• _Directions for this task_: Can the data below be echoed back word for word?

• _Data provided_:
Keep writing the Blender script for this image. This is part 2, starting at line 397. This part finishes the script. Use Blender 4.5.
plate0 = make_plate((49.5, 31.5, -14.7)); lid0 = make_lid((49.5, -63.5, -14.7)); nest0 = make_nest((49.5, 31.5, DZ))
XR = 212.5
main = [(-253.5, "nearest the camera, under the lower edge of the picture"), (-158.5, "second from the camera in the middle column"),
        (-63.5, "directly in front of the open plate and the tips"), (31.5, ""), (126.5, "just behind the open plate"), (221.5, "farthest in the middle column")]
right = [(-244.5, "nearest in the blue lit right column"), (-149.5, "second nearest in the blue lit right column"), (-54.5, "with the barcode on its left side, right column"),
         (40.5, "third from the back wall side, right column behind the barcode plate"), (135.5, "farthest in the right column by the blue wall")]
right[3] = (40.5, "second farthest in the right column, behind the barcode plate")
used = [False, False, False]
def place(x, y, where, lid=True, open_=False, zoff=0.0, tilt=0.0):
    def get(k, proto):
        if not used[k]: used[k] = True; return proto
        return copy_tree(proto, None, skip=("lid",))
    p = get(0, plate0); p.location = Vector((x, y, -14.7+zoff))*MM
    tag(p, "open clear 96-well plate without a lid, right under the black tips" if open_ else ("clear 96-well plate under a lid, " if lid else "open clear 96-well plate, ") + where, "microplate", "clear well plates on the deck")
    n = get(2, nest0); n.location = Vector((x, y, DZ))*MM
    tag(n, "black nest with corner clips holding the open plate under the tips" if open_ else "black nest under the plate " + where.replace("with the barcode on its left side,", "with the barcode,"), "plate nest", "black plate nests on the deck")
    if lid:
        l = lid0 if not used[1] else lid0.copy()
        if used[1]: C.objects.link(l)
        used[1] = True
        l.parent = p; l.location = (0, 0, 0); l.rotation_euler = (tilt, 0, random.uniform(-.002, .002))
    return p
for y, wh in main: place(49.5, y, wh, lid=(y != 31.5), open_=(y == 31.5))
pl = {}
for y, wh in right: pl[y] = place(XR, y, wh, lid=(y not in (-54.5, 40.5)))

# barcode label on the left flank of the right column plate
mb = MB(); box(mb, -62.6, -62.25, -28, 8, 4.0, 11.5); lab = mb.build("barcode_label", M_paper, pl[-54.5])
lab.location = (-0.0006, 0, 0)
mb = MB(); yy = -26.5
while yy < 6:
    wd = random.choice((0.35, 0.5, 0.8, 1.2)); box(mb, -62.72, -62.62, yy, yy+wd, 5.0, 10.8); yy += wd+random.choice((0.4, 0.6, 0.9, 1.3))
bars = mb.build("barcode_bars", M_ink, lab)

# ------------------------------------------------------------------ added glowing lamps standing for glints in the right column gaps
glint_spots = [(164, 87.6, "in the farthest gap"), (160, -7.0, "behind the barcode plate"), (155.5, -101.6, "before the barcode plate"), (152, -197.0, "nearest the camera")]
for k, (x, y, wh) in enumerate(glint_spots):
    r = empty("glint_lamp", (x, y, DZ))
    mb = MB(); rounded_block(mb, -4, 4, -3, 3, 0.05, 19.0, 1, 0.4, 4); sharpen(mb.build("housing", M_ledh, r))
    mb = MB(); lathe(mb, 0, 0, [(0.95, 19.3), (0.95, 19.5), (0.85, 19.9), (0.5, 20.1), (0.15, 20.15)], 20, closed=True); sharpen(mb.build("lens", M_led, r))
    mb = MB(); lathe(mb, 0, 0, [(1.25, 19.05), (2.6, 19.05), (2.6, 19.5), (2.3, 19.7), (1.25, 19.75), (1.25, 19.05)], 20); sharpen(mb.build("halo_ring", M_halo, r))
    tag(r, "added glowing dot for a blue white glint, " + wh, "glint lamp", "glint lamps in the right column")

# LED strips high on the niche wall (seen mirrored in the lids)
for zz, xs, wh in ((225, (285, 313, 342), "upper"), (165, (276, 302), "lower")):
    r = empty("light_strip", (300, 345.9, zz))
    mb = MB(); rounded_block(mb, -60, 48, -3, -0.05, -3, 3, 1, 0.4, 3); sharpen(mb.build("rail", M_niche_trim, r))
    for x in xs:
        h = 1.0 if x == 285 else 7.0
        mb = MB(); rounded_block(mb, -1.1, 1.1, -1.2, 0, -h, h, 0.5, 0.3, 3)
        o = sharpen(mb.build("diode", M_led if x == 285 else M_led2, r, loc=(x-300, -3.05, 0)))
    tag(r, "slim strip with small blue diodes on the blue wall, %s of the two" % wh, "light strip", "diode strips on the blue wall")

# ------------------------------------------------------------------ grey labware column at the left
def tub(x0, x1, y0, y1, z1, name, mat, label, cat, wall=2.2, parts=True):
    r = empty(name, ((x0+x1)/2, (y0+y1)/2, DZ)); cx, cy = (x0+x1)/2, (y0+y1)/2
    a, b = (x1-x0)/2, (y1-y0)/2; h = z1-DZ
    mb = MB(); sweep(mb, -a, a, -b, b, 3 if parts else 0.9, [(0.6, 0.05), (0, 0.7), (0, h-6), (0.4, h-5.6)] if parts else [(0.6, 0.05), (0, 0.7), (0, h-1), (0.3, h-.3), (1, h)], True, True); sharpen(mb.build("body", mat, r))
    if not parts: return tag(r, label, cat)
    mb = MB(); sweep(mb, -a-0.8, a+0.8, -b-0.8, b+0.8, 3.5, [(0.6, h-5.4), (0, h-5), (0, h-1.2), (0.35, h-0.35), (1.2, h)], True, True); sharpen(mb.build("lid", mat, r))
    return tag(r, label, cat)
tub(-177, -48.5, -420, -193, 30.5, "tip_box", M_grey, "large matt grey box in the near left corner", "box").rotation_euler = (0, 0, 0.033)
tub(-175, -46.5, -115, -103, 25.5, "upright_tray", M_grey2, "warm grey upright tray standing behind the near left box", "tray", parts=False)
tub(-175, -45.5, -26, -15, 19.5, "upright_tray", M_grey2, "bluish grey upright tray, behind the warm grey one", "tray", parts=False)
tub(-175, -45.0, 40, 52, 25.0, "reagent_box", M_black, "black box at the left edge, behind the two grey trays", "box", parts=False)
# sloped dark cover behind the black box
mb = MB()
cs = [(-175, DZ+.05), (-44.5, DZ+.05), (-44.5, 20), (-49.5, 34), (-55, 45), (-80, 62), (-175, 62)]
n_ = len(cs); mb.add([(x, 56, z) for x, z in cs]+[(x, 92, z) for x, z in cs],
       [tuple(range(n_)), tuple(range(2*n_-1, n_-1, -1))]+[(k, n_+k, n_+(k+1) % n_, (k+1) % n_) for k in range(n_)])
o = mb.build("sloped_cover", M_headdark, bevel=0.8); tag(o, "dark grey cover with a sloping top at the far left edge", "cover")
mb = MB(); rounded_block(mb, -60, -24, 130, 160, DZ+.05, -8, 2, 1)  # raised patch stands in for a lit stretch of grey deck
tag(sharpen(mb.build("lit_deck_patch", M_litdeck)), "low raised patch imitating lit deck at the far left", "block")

• _Result of this exercise_:
Keep writing the Blender script for this image. This is part 2, starting at line 397. This part finishes the script. Use Blender 4.5.
plate0 = make_plate((49.5, 31.5, -14.7)); lid0 = make_lid((49.5, -63.5, -14.7)); nest0 = make_nest((49.5, 31.5, DZ))
XR = 212.5
main = [(-253.5, "nearest the camera, under the lower edge of the picture"), (-158.5, "second from the camera in the middle column"),
        (-63.5, "directly in front of the open plate and the tips"), (31.5, ""), (126.5, "just behind the open plate"), (221.5, "farthest in the middle column")]
right = [(-244.5, "nearest in the blue lit right column"), (-149.5, "second nearest in the blue lit right column"), (-54.5, "with the barcode on its left side, right column"),
         (40.5, "third from the back wall side, right column behind the barcode plate"), (135.5, "farthest in the right column by the blue wall")]
right[3] = (40.5, "second farthest in the right column, behind the barcode plate")
used = [False, False, False]
def place(x, y, where, lid=True, open_=False, zoff=0.0, tilt=0.0):
    def get(k, proto):
        if not used[k]: used[k] = True; return proto
        return copy_tree(proto, None, skip=("lid",))
    p = get(0, plate0); p.location = Vector((x, y, -14.7+zoff))*MM
    tag(p, "open clear 96-well plate without a lid, right under the black tips" if open_ else ("clear 96-well plate under a lid, " if lid else "open clear 96-well plate, ") + where, "microplate", "clear well plates on the deck")
    n = get(2, nest0); n.location = Vector((x, y, DZ))*MM
    tag(n, "black nest with corner clips holding the open plate under the tips" if open_ else "black nest under the plate " + where.replace("with the barcode on its left side,", "with the barcode,"), "plate nest", "black plate nests on the deck")
    if lid:
        l = lid0 if not used[1] else lid0.copy()
        if used[1]: C.objects.link(l)
        used[1] = True
        l.parent = p; l.location = (0, 0, 0); l.rotation_euler = (tilt, 0, random.uniform(-.002, .002))
    return p
for y, wh in main: place(49.5, y, wh, lid=(y != 31.5), open_=(y == 31.5))
pl = {}
for y, wh in right: pl[y] = place(XR, y, wh, lid=(y not in (-54.5, 40.5)))

# barcode label on the left flank of the right column plate
mb = MB(); box(mb, -62.6, -62.25, -28, 8, 4.0, 11.5); lab = mb.build("barcode_label", M_paper, pl[-54.5])
lab.location = (-0.0006, 0, 0)
mb = MB(); yy = -26.5
while yy < 6:
    wd = random.choice((0.35, 0.5, 0.8, 1.2)); box(mb, -62.72, -62.62, yy, yy+wd, 5.0, 10.8); yy += wd+random.choice((0.4, 0.6, 0.9, 1.3))
bars = mb.build("barcode_bars", M_ink, lab)

# ------------------------------------------------------------------ added glowing lamps standing for glints in the right column gaps
glint_spots = [(164, 87.6, "in the farthest gap"), (160, -7.0, "behind the barcode plate"), (155.5, -101.6, "before the barcode plate"), (152, -197.0, "nearest the camera")]
for k, (x, y, wh) in enumerate(glint_spots):
    r = empty("glint_lamp", (x, y, DZ))
    mb = MB(); rounded_block(mb, -4, 4, -3, 3, 0.05, 19.0, 1, 0.4, 4); sharpen(mb.build("housing", M_ledh, r))
    mb = MB(); lathe(mb, 0, 0, [(0.95, 19.3), (0.95, 19.5), (0.85, 19.9), (0.5, 20.1), (0.15, 20.15)], 20, closed=True); sharpen(mb.build("lens", M_led, r))
    mb = MB(); lathe(mb, 0, 0, [(1.25, 19.05), (2.6, 19.05), (2.6, 19.5), (2.3, 19.7), (1.25, 19.75), (1.25, 19.05)], 20); sharpen(mb.build("halo_ring", M_halo, r))
    tag(r, "added glowing dot for a blue white glint, " + wh, "glint lamp", "glint lamps in the right column")

# LED strips high on the niche wall (seen mirrored in the lids)
for zz, xs, wh in ((225, (285, 313, 342), "upper"), (165, (276, 302), "lower")):
    r = empty("light_strip", (300, 345.9, zz))
    mb = MB(); rounded_block(mb, -60, 48, -3, -0.05, -3, 3, 1, 0.4, 3); sharpen(mb.build("rail", M_niche_trim, r))
    for x in xs:
        h = 1.0 if x == 285 else 7.0
        mb = MB(); rounded_block(mb, -1.1, 1.1, -1.2, 0, -h, h, 0.5, 0.3, 3)
        o = sharpen(mb.build("diode", M_led if x == 285 else M_led2, r, loc=(x-300, -3.05, 0)))
    tag(r, "slim strip with small blue diodes on the blue wall, %s of the two" % wh, "light strip", "diode strips on the blue wall")

# ------------------------------------------------------------------ grey labware column at the left
def tub(x0, x1, y0, y1, z1, name, mat, label, cat, wall=2.2, parts=True):
    r = empty(name, ((x0+x1)/2, (y0+y1)/2, DZ)); cx, cy = (x0+x1)/2, (y0+y1)/2
    a, b = (x1-x0)/2, (y1-y0)/2; h = z1-DZ
    mb = MB(); sweep(mb, -a, a, -b, b, 3 if parts else 0.9, [(0.6, 0.05), (0, 0.7), (0, h-6), (0.4, h-5.6)] if parts else [(0.6, 0.05), (0, 0.7), (0, h-1), (0.3, h-.3), (1, h)], True, True); sharpen(mb.build("body", mat, r))
    if not parts: return tag(r, label, cat)
    mb = MB(); sweep(mb, -a-0.8, a+0.8, -b-0.8, b+0.8, 3.5, [(0.6, h-5.4), (0, h-5), (0, h-1.2), (0.35, h-0.35), (1.2, h)], True, True); sharpen(mb.build("lid", mat, r))
    return tag(r, label, cat)
tub(-177, -48.5, -420, -193, 30.5, "tip_box", M_grey, "large matt grey box in the near left corner", "box").rotation_euler = (0, 0, 0.033)
tub(-175, -46.5, -115, -103, 25.5, "upright_tray", M_grey2, "warm grey upright tray standing behind the near left box", "tray", parts=False)
tub(-175, -45.5, -26, -15, 19.5, "upright_tray", M_grey2, "bluish grey upright tray, behind the warm grey one", "tray", parts=False)
tub(-175, -45.0, 40, 52, 25.0, "reagent_box", M_black, "black box at the left edge, behind the two grey trays", "box", parts=False)
# sloped dark cover behind the black box
mb = MB()
cs = [(-175, DZ+.05), (-44.5, DZ+.05), (-44.5, 20), (-49.5, 34), (-55, 45), (-80, 62), (-175, 62)]
n_ = len(cs); mb.add([(x, 56, z) for x, z in cs]+[(x, 92, z) for x, z in cs],
       [tuple(range(n_)), tuple(range(2*n_-1, n_-1, -1))]+[(k, n_+k, n_+(k+1) % n_, (k+1) % n_) for k in range(n_)])
o = mb.build("sloped_cover", M_headdark, bevel=0.8); tag(o, "dark grey cover with a sloping top at the far left edge", "cover")
mb = MB(); rounded_block(mb, -60, -24, 130, 160, DZ+.05, -8, 2, 1)  # raised patch stands in for a lit stretch of grey deck
tag(sharpen(mb.build("lit_deck_patch", M_litdeck)), "low raised patch imitating lit deck at the far left", "block")